We have been given the directive to make sure that when we develop we are running out of the administrator and poweruser groups to prevent security holes. What are the steps to take to make this possible, but still be able to debug, code, and install when needed?

We develop ASP.NET as well as VB.NET applications.

Thanks!

Brooke Jackson

+1  A: 

Beware, there seems to be a lot of issues with running VS as non-admin.

Xavier Nodet
So I have heard and it only gets worse in 2008 from what I have heard. I am hoping someone will come up with a scathing answer that will give me some arguments to stop this idea from coming to pass. :)
Brooke Jackson
actually it is best practise to develop as a non admin, debug as a non admin and test as a non admin.
Anonymous Type
+1  A: 

Seems silly to me. Run VS as admin/power-user locally with whatever minimal rights you need on the network for publishing to the users and whatnot.
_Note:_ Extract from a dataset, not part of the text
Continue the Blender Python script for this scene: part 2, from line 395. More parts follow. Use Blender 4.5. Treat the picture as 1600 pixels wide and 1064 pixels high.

Just makes sure that the applications you CREATE with VS still work without those extra rights.

Kevin Fairchild
A very good way to check that your app does not need admin rights is to not have them when you test it...
Xavier Nodet
@Xavier Nodet: exactly. developing with Admin in a corporate environment, is just counter intutitve to whatever corporate security policy is in place. (unless there is none).
Anonymous Type
+2  A: 

I have been developing a web application in a team of 5+ developers using ASP.NET 2.0 using Visual C# 2005 and Visual Web Developer 2005 for 6+ months. It was an internal application for our client and was targeted at Internet Explorer 6.0. I have been always using a non-administrator account on my machine and have never run into any problems. Specifically, I have not experienced any problems with debugging. Right now I am switching to a Visual Studio 2008 and I hope everything will work just as it does now.

I am using a laptop for development. A the same time I am moving around and connecting to the internet in different places and I use my admin account only when necessary. I really believe that running an admin account for every day tasks is the single greatest security threat, just because it is so common.

ballofmud
+1  A: 

Use Vista, and take advantage or UAC, because that's UAC allows you to do. You can give VS full rights when needed, and the application/website limited rights.

I'm running VS2008 on Vista with UAC enabled. I've only had one issue worth mentioning.

I occasionally have weird file permission issues when I've run VS with elevated privileges then later run it without them. VS won't be able to delete the old build files, but if I delete them from Explorer its fine. Again, this only happens when switching between elevated and non-elevated permissions.